Literatura

Leer a las patadas

Fotografía de https://thoroughlyreviewed.com

08/01/2018

No recuerdo bien por qué, pero no aprendí a leer en la escuela sino en mi casa, a los cinco años, en Lima. Me enseñó mi padre, con más astucia que paciencia. Y también a las patadas.

Que nadie sospeche maltrato infantil ni otro tipo de bestialidad. Más bien el bestia era yo, que me negaba a escuchar a mi padre cuando intentaba enseñarme a pronunciar y memorizar las letras. A mí sólo me interesaba jugar con mi balón de fútbol. Patearlo hasta el cansancio contra la pared de mi cuarto y dar alaridos de euforia que crispaban a los vecinos y prolongaban mi analfabetismo. Sin embargo, no contaba con la sabiduría pausada de mi padre, a prueba de vástagos desobedientes.

Una tarde, como era ya costumbre, sacó los lápices y la cartilla, y me llamó a la mesa. Me negué, grité alguna impertinencia y me fui a buscar mi pelota. Él no se inmutó y eso me hizo sospechar algo que se aclararía al sacar el balón debajo de mi cama: en cada hexágono de su superficie estaba dibujada una vistosa letra del alfabeto español. Yo lo veía absorto y no sabía si patearlo o deletrearlo. Ese desconcierto me venció. Mi padre había pasado la noche anterior convirtiendo mi pelota de fútbol en un redondo abecedario.

Cuando salí del cuarto con la esférica bajo el brazo, lo vi de pie, en el umbral de la cocina, con una sonrisa que revelaba su triunfo y su expectativa. Le hice un pase con el balón; despacito, para que no se borraran las letras. Él lo paró en seco, lo elevó hasta su cabeza y me lo devolvió con un toque preciso. Luego me dijo: “Cuando te hayas aprendido todo el balón, te llevo al estadio a ver jugar al Alianza Lima contra el Universitario”. Yo era del Alianza. Él de la “U”. Los mayores rivales del fútbol peruano. Jamás había ido al estadio. A esa edad, era como viajar a otro planeta. Así que el pacto gestado en esa promesa me enseñó a leer y a driblar más rápido. Mi primer balón de fútbol fue también mi primer contacto con el alfabeto español. Cuando quería lo pateaba, y cuando no, lo pronunciaba.
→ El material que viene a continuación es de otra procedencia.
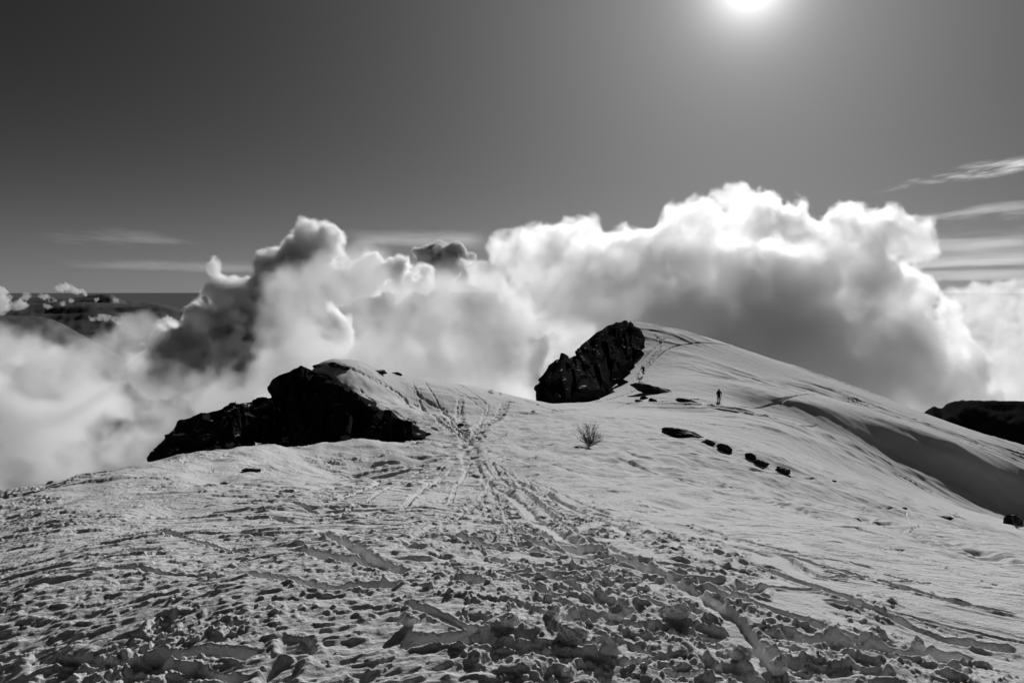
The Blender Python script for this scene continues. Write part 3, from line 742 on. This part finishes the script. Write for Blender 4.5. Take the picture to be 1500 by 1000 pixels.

Lástima que no haya podido conservar ese regalo de mi padre. En alguna de esas fiestas de cumpleaños a las que solían acudir todos mis primos como una barahúnda, uno de ellos, armado de unas enormes tijeras y un frasco de témpera verde, transformó mi pelota en un casco militar. Al principio protesté, pero luego agarré el hemisferio de cuero sobrante, me hice mi propio casco y me sumé a la batalla. Las armas, como en el célebre discurso de don Quijote, habían resultado otra vez favorecidas, aunque Cervantes supiera también que son las letras las que terminan por dotar de permanencia a la memoria.

***

Este texto fue publicado originalmente en Prodavinci el 22 de marzo de 2013.